Show every line where "from" occurs.

▬▬▬▬▬▬▬▬▬▬

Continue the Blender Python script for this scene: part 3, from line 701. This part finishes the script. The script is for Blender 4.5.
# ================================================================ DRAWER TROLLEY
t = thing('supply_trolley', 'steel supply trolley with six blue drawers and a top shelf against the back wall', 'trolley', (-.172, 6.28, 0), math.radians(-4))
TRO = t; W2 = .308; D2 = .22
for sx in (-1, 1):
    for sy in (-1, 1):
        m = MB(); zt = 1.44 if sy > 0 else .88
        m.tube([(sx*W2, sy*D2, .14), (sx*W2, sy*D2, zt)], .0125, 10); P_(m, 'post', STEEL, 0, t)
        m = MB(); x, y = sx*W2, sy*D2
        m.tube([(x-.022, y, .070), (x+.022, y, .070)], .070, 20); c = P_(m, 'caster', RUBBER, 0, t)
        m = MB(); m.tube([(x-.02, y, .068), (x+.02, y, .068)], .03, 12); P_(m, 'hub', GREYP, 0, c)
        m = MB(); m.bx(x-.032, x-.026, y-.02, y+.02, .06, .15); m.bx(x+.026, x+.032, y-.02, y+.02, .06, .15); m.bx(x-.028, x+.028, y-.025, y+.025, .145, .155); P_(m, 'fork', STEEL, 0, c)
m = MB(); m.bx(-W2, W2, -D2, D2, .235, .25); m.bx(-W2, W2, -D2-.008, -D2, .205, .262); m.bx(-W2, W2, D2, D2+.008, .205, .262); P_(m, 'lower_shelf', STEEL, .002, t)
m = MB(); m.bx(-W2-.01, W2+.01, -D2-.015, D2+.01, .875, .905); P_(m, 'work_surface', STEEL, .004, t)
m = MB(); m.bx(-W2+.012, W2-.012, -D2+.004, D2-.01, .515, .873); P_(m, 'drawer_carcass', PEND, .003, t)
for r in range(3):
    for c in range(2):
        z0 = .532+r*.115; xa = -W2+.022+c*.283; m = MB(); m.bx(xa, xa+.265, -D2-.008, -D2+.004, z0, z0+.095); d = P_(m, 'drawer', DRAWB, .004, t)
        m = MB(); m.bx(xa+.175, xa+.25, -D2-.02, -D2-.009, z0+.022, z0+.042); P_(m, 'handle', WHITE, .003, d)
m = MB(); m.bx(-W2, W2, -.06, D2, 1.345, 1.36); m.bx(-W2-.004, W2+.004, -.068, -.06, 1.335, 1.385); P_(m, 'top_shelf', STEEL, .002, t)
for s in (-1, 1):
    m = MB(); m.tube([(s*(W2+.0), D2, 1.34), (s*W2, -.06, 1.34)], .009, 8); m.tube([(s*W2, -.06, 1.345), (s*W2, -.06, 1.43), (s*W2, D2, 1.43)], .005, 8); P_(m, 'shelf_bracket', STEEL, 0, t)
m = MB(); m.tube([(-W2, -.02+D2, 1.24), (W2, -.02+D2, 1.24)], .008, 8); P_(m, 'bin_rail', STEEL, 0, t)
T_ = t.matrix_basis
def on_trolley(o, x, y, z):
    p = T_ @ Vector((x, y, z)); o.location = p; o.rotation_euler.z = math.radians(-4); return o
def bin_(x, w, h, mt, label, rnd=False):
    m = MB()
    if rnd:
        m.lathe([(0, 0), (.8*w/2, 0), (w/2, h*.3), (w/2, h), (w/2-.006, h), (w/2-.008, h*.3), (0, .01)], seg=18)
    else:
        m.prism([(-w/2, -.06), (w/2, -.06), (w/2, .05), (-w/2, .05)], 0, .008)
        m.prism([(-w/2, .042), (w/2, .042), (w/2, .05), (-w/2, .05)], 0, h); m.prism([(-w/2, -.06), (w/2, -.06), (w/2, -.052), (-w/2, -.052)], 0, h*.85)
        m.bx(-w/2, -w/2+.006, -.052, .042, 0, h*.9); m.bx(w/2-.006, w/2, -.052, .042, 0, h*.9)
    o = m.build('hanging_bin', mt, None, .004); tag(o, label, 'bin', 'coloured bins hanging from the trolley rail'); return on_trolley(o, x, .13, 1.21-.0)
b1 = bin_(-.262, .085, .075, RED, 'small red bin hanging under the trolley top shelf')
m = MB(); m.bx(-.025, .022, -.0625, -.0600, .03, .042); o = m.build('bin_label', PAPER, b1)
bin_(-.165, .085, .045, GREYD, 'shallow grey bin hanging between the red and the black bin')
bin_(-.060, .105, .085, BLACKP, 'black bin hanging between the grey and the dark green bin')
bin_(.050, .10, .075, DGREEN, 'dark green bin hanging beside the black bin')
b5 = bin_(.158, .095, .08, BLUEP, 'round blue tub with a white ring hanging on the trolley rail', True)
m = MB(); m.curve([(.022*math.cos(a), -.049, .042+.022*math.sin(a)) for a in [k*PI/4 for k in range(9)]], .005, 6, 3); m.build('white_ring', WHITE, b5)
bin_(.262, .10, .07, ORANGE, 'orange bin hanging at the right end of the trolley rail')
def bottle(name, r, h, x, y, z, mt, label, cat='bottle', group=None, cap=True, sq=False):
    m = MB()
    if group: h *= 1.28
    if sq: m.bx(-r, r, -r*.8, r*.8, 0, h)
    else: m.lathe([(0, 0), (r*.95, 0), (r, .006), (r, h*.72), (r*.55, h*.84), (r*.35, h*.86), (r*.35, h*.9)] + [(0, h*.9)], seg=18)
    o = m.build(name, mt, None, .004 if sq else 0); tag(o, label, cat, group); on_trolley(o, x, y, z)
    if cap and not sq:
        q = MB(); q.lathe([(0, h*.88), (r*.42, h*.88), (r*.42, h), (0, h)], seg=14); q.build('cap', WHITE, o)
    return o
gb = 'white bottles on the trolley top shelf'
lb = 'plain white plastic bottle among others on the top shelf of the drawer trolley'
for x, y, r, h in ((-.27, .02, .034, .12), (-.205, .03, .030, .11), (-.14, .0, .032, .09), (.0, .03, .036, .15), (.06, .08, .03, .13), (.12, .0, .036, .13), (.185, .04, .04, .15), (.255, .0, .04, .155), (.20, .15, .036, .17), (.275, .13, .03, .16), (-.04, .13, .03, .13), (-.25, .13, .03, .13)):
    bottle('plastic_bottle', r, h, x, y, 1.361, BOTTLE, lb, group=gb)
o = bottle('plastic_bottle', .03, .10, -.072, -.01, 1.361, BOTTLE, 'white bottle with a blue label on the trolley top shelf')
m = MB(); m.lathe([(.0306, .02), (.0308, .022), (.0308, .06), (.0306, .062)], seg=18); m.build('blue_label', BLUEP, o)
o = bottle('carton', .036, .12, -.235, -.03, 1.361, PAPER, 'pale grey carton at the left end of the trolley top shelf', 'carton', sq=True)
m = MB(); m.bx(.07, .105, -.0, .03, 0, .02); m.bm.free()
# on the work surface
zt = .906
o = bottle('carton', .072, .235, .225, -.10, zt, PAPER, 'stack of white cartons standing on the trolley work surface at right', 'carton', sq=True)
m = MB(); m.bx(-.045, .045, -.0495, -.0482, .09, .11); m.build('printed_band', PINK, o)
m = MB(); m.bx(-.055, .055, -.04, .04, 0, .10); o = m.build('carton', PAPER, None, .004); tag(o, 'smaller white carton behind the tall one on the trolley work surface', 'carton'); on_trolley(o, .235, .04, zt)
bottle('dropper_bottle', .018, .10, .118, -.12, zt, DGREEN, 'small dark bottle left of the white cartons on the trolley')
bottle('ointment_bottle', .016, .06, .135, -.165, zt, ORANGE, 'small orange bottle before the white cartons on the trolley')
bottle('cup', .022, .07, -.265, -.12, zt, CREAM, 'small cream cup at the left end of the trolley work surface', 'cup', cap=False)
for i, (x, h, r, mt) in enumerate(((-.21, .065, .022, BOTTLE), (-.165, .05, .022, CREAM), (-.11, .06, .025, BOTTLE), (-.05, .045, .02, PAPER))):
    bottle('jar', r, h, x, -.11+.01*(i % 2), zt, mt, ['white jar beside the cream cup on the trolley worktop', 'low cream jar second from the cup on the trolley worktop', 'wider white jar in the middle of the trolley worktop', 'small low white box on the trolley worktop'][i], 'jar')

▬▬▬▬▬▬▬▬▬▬

Task output:
Continue the Blender Python script for this scene: part 3, from line 701. This part finishes the script. The script is for Blender 4.5.
    o = m.build('hanging_bin', mt, None, .004); tag(o, label, 'bin', 'coloured bins hanging from the trolley rail'); return on_trolley(o, x, .13, 1.21-.0)
    bottle('jar', r, h, x, -.11+.01*(i % 2), zt, mt, ['white jar beside the cream cup on the trolley worktop', 'low cream jar second from the cup on the trolley worktop', 'wider white jar in the middle of the trolley worktop', 'small low white box on the trolley worktop'][i], 'jar')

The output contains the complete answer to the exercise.